◆ DIRECTION
Copy each line exactly. Drop every picture.
>>>>
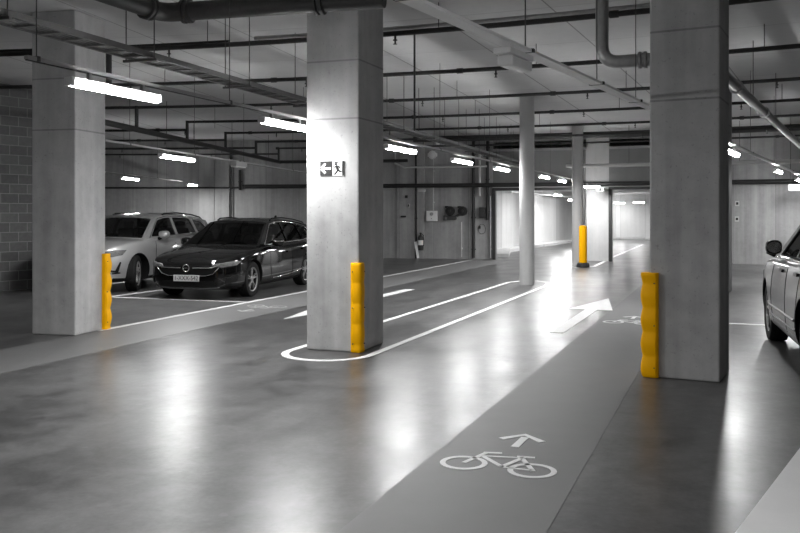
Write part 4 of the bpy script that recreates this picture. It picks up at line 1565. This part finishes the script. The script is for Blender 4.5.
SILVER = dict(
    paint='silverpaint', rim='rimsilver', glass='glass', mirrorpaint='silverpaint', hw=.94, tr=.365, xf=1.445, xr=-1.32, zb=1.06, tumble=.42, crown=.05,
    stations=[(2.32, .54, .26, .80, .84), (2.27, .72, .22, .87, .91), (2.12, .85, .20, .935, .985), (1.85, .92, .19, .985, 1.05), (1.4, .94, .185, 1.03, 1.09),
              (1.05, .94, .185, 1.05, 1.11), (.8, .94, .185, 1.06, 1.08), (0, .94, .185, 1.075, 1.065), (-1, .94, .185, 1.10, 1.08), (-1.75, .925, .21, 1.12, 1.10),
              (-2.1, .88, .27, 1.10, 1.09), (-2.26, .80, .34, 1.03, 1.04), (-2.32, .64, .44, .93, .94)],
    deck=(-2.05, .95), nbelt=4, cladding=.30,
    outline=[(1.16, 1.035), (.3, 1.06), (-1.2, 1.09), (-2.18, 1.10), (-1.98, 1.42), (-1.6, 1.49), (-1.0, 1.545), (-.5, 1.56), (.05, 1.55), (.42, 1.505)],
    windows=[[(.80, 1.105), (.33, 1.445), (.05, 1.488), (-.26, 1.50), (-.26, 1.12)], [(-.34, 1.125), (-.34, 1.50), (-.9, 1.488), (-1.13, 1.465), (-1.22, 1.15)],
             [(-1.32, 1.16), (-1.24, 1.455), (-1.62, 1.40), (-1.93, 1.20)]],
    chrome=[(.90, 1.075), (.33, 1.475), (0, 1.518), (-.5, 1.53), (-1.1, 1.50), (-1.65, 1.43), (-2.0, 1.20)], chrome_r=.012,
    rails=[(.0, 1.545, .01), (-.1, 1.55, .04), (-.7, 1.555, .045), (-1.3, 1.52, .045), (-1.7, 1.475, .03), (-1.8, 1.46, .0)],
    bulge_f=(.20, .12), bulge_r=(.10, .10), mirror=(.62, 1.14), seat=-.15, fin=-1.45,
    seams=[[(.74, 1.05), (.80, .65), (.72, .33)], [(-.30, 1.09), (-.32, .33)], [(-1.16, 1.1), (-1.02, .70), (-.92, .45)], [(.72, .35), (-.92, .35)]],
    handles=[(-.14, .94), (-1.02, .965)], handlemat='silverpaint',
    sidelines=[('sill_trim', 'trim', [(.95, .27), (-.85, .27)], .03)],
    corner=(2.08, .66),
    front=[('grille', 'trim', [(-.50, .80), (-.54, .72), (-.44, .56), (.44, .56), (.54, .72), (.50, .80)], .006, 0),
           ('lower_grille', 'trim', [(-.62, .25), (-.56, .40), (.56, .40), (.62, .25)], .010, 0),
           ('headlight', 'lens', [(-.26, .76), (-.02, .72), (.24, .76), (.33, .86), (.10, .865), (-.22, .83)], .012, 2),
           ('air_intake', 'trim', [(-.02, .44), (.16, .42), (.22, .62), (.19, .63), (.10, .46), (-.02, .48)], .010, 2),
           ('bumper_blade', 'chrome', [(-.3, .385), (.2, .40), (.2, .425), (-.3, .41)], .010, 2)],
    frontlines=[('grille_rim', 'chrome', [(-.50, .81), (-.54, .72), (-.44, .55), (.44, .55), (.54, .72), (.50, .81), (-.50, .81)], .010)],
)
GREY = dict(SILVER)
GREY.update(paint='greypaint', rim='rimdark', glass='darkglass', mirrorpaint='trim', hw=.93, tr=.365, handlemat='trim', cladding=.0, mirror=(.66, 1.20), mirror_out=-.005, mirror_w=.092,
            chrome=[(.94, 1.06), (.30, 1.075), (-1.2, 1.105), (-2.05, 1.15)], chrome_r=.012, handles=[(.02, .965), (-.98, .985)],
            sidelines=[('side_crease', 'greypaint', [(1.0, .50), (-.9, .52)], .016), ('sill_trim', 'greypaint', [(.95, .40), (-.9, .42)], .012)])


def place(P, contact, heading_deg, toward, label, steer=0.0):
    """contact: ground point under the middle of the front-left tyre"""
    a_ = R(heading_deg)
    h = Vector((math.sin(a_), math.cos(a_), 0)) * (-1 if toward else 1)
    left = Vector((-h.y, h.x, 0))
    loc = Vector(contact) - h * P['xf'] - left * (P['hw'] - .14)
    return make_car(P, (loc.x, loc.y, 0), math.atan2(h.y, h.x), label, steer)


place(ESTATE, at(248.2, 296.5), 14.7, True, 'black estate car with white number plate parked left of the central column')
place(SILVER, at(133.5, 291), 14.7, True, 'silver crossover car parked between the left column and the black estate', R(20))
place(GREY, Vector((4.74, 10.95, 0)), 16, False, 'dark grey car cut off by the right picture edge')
<<<<
◆ WRITTEN RESPONSE
Write part 4 of the bpy script that recreates this picture. It picks up at line 1565. This part finishes the script. The script is for Blender 4.5.
SILVER = dict(
    paint='silverpaint', rim='rimsilver', glass='glass', mirrorpaint='silverpaint', hw=.94, tr=.365, xf=1.445, xr=-1.32, zb=1.06, tumble=.42, crown=.05,
    stations=[(2.32, .54, .26, .80, .84), (2.27, .72, .22, .87, .91), (2.12, .85, .20, .935, .985), (1.85, .92, .19, .985, 1.05), (1.4, .94, .185, 1.03, 1.09),
              (1.05, .94, .185, 1.05, 1.11), (.8, .94, .185, 1.06, 1.08), (0, .94, .185, 1.075, 1.065), (-1, .94, .185, 1.10, 1.08), (-1.75, .925, .21, 1.12, 1.10),
              (-2.1, .88, .27, 1.10, 1.09), (-2.26, .80, .34, 1.03, 1.04), (-2.32, .64, .44, .93, .94)],
    deck=(-2.05, .95), nbelt=4, cladding=.30,
    outline=[(1.16, 1.035), (.3, 1.06), (-1.2, 1.09), (-2.18, 1.10), (-1.98, 1.42), (-1.6, 1.49), (-1.0, 1.545), (-.5, 1.56), (.05, 1.55), (.42, 1.505)],
    windows=[[(.80, 1.105), (.33, 1.445), (.05, 1.488), (-.26, 1.50), (-.26, 1.12)], [(-.34, 1.125), (-.34, 1.50), (-.9, 1.488), (-1.13, 1.465), (-1.22, 1.15)],
             [(-1.32, 1.16), (-1.24, 1.455), (-1.62, 1.40), (-1.93, 1.20)]],
    chrome=[(.90, 1.075), (.33, 1.475), (0, 1.518), (-.5, 1.53), (-1.1, 1.50), (-1.65, 1.43), (-2.0, 1.20)], chrome_r=.012,
    rails=[(.0, 1.545, .01), (-.1, 1.55, .04), (-.7, 1.555, .045), (-1.3, 1.52, .045), (-1.7, 1.475, .03), (-1.8, 1.46, .0)],
    bulge_f=(.20, .12), bulge_r=(.10, .10), mirror=(.62, 1.14), seat=-.15, fin=-1.45,
    seams=[[(.74, 1.05), (.80, .65), (.72, .33)], [(-.30, 1.09), (-.32, .33)], [(-1.16, 1.1), (-1.02, .70), (-.92, .45)], [(.72, .35), (-.92, .35)]],
    handles=[(-.14, .94), (-1.02, .965)], handlemat='silverpaint',
    sidelines=[('sill_trim', 'trim', [(.95, .27), (-.85, .27)], .03)],
    corner=(2.08, .66),
    front=[('grille', 'trim', [(-.50, .80), (-.54, .72), (-.44, .56), (.44, .56), (.54, .72), (.50, .80)], .006, 0),
           ('lower_grille', 'trim', [(-.62, .25), (-.56, .40), (.56, .40), (.62, .25)], .010, 0),
           ('headlight', 'lens', [(-.26, .76), (-.02, .72), (.24, .76), (.33, .86), (.10, .865), (-.22, .83)], .012, 2),
           ('air_intake', 'trim', [(-.02, .44), (.16, .42), (.22, .62), (.19, .63), (.10, .46), (-.02, .48)], .010, 2),
           ('bumper_blade', 'chrome', [(-.3, .385), (.2, .40), (.2, .425), (-.3, .41)], .010, 2)],
    frontlines=[('grille_rim', 'chrome', [(-.50, .81), (-.54, .72), (-.44, .55), (.44, .55), (.54, .72), (.50, .81), (-.50, .81)], .010)],
)
GREY = dict(SILVER)
GREY.update(paint='greypaint', rim='rimdark', glass='darkglass', mirrorpaint='trim', hw=.93, tr=.365, handlemat='trim', cladding=.0, mirror=(.66, 1.20), mirror_out=-.005, mirror_w=.092,
            chrome=[(.94, 1.06), (.30, 1.075), (-1.2, 1.105), (-2.05, 1.15)], chrome_r=.012, handles=[(.02, .965), (-.98, .985)],
            sidelines=[('side_crease', 'greypaint', [(1.0, .50), (-.9, .52)], .016), ('sill_trim', 'greypaint', [(.95, .40), (-.9, .42)], .012)])


def place(P, contact, heading_deg, toward, label, steer=0.0):
    """contact: ground point under the middle of the front-left tyre"""
    a_ = R(heading_deg)
    h = Vector((math.sin(a_), math.cos(a_), 0)) * (-1 if toward else 1)
    left = Vector((-h.y, h.x, 0))
    loc = Vector(contact) - h * P['xf'] - left * (P['hw'] - .14)
    return make_car(P, (loc.x, loc.y, 0), math.atan2(h.y, h.x), label, steer)


place(ESTATE, at(248.2, 296.5), 14.7, True, 'black estate car with white number plate parked left of the central column')
place(SILVER, at(133.5, 291), 14.7, True, 'silver crossover car parked between the left column and the black estate', R(20))
place(GREY, Vector((4.74, 10.95, 0)), 16, False, 'dark grey car cut off by the right picture edge')